I just finished implementing a kd-tree for doing fast nearest neighbor searches. I'm interested in playing around with different distance metrics other than the Euclidean distance. My understanding of the kd-tree is that the speedy kd-tree search is not guaranteed to give exact searches if the metric is non-Euclidean, which means that I might need to implement a new data structure and search algorithm if I want to try out new metrics for my search.

I have two questions:

  1. Does using a kd-tree permanently tie me to the Euclidean distance?
  2. If so, what other sorts of algorithms should I try that work for arbitrary metrics? I don't have a ton of time to implement lots of different data structures, but other structures I'm thinking about include cover trees and vp-trees.
+2  A: 

The nearest-neighbour search procedure described on the Wikipedia page you linked to can certainly be generalised to other distance metrics, provided you replace "hypersphere" with the equivalent geometrical object for the given metric, and test each hyperplane for crossings with this object.

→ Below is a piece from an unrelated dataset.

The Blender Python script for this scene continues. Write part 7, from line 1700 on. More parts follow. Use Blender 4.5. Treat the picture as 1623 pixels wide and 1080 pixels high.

Example: if you are using the Manhattan distance instead (i.e. the sum of the absolute values of all differences in vector components), your hypersphere would become a (multidimensional) diamond. (This is easiest to visualise in 2D -- if your current nearest neighbour is at distance x from the query point p, then any closer neighbour behind a different hyperplane must intersect a diamond shape that has width and height 2x and is centred on p). This might make the hyperplane-crossing test more difficult to code or slower to run, however the general principle still applies.

j_random_hacker
That's a great answer. Does evert metric have an associated metric? Are there any rules abut the shapes that correspond to different metrics?
James Thompson
@James: The rule is that the shape is always formed by the set of points that are at distance x from the query point. So e.g. for the Euclidean distance in 2D this is a circle; for Manhattan, a diamond. For a weird metric this might not be any "recognisable" shape.
j_random_hacker
+2  A: 

I don't think you're tied to euclidean distance - as j_random_hacker says, you can probably use Manhattan distance - but I'm pretty sure you're tied to geometries that can be represented in cartesian coordinates. So you couldn't use a kd-tree to index a metric space, for example.

Nick Johnson
I see what you mean. A metric is often given with an embedding in a Cartesian space, which my answer assumed -- but in the most general case, you can't assume that every object can be represented as a point in Cartesian space, and yes, in that case KD-trees won't work.